Ultimately, as Dragu argues, “reducing privacy does not necessarily increase security from terrorism” (75). Additionally, as the ECJ held in the Data Retention Case, “the feeling of surveillance generated by vast metadata collection is inimical to privacy and democracy, and individuals ought to be protected” from such surveillance (Fabbrini 91). Furthermore, as explained by Hina Shamsi and Alex Abdo, director and staff attorney on the ACLU’s National Security Project, transparency by the NSA and FISC and accountability on the part of the executive are necessary so that they stay within the limits of U.S. law (9). Moreover, the only digital privacy law protecting Americans, the Electronic Citizens’ Protection Act, was written in 1986 and is severely outdated. Also, the Supreme Court should recognize that individuals retain their privacy claim when they share information with electronic service providers, and should recognize that the question of personal data ownership is irrelevant because “the retention in itself…constitutes an infringement on the right to privacy” (Fabbrini 92-93). These changes would bring the privacy policies of the U.S. closer to those of the EU, and would help to solve internet privacy problems that arise when companies initiate different privacy protections for different countries. Also, executives and surveillance agencies should not be responsible for making such legislation because they always “have incentives to push for decreased privacy protections,” and are therefore biased (Dragu 75).

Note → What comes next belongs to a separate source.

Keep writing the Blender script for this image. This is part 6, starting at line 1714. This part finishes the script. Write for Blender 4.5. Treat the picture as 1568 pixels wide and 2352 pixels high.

The best way to implement such changes would be to introduce what Orin Kerr, the Fred C. Stevenson Research Professor at George Washington University Law School, calls a ‘rule of lenity.’ This rule is adapted from criminal law, and states that “[w]hen courts interpret [surveillance] laws, ambiguity should be construed in favor of the citizen and against the state” (1532). The result of this simple rule is that when the FISC encounters an ambiguity in the law, which happens regularly because technology outpaces law, it must ask Congress to update and amend laws so it can proceed with surveillance. Congress can then review the nature of the request and can choose either to update the law or keep it as it is and force the FISC to drop the case. This prevents the FISC from making overly broad interpretations of outdated laws by updating and reforming those laws to improve them. It also brings the power to control the programs of the government’s surveillance closer to “where it belongs: the people, acting through their elected representatives,” and adds accountability to this sector of lawmaking because the lawmaking power returns to elected officials, not life-appointed judges, resulting in more sway from the public in decision making when writing these laws (Kerr 1532-1533). Lastly, it helps revert the FISC back to a true ex parte court, pushing it closer to what it was created to be.

Since the 9/11 attacks, the NSA and other surveillance agencies have enjoyed free rein over communications surveillance, under the guise of ‘necessary terrorism prevention.’ Although this is a just cause, the strategies and powers allotted to these agencies in the waves of fear produced from terror attacks are unethical and invasive. Privacy is a fundamental human right, and to protect this right individuals must actively seek change in the current surveillance system. Any action will help this cause, because after all, no actions will go unnoticed.